Bütün sorunların anası Filistin'dir
PARİS'teki terör saldırısının ardından her aktör yine bildiğimiz şeyleri tekrarladı. Terörist örgütle acımasız bir şekilde savaşılacakmış, bu bir savaş ilanıymış...
PARİS'teki terör saldırısının ardından her aktör yine bildiğimiz şeyleri tekrarladı.
Terörist örgütle acımasız bir şekilde savaşılacakmış, bu bir savaş ilanıymış, terörün dini ve milliyeti olmazmış vs.
Bir sürü işe yaramaz laf salatası.
Ama bu işler böyle yürüyor.

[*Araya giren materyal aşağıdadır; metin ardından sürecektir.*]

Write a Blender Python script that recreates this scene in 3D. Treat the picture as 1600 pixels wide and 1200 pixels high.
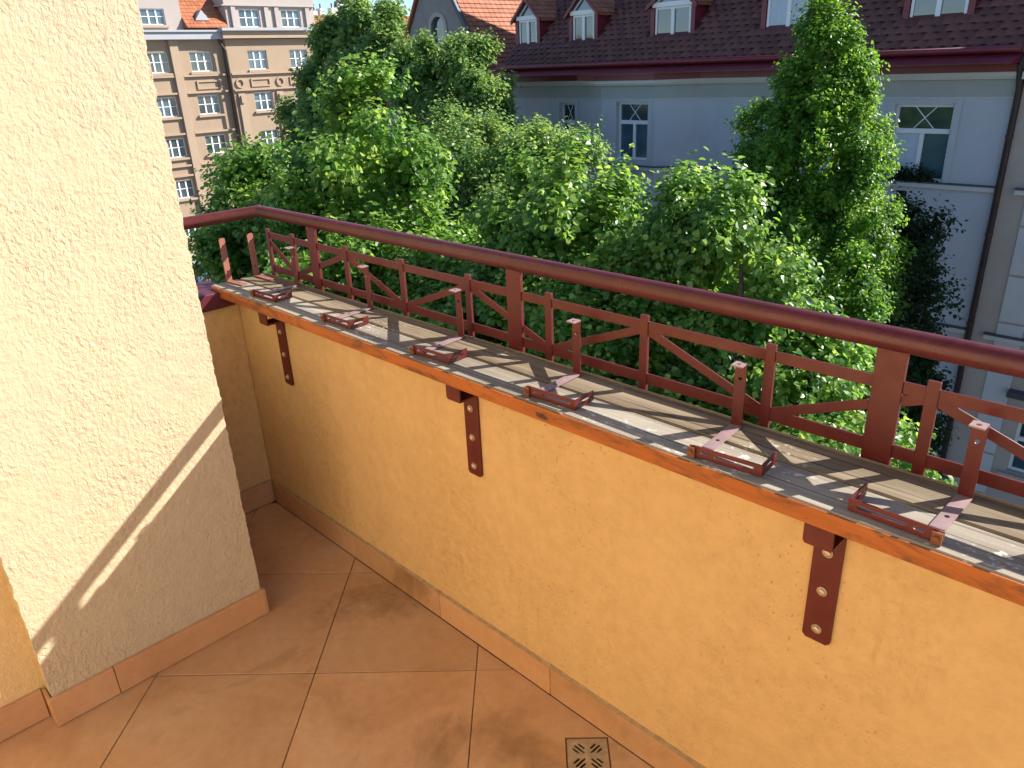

Böyle olayların ardından söylenecek sözler muhtemelen önceden yazılmış, bir çekmecede bekliyor, zamanı gelince çıkarılıp basına servis ediliyor.
11 Eylül saldırısından sonra Bush’un söyledikleriyle, Paris katliamının ardından Hollande’ın söylediklerini karşılaştırın isterseniz.
Bir-iki farklı cümle elbette vardır ama genel hatlarıyla aynı tahlili yaptıklarını, aynı sonucu çıkardıklarını görebilirsiniz.
Bush’un “savaş ilanı” değerlendirmesinin ardından Afganistan ve Irak’ta neler yaşandığını gördük.
Bugün dünyanın başında bir IŞİD belası varsa, sorunları Bush tarzıyla çözmeye çalışmanın bir sonucudur.
Hollande’ın bu saldırıyı “savaş ilanı” kabul etmesi ve buna karşı yapacaklarının yeni ne sorunlar doğuracağını göreceksiniz.
Eline çekici alınca bütün sorunların çivi gibi göründüğü bir dünya ve çivileri çakmak, yeni çivilerin ortaya çıkmasını engellemiyor.
Bush ve Hollande zihniyetinin bizim coğrafyamızdaki karşılıkları da aynı teraneyi okur: Terörün dini, milleti olmaz!
Evet, bir terör dininden söz edemeyiz, terörist millet de yoktur ama teröristin dini de var, milleti de!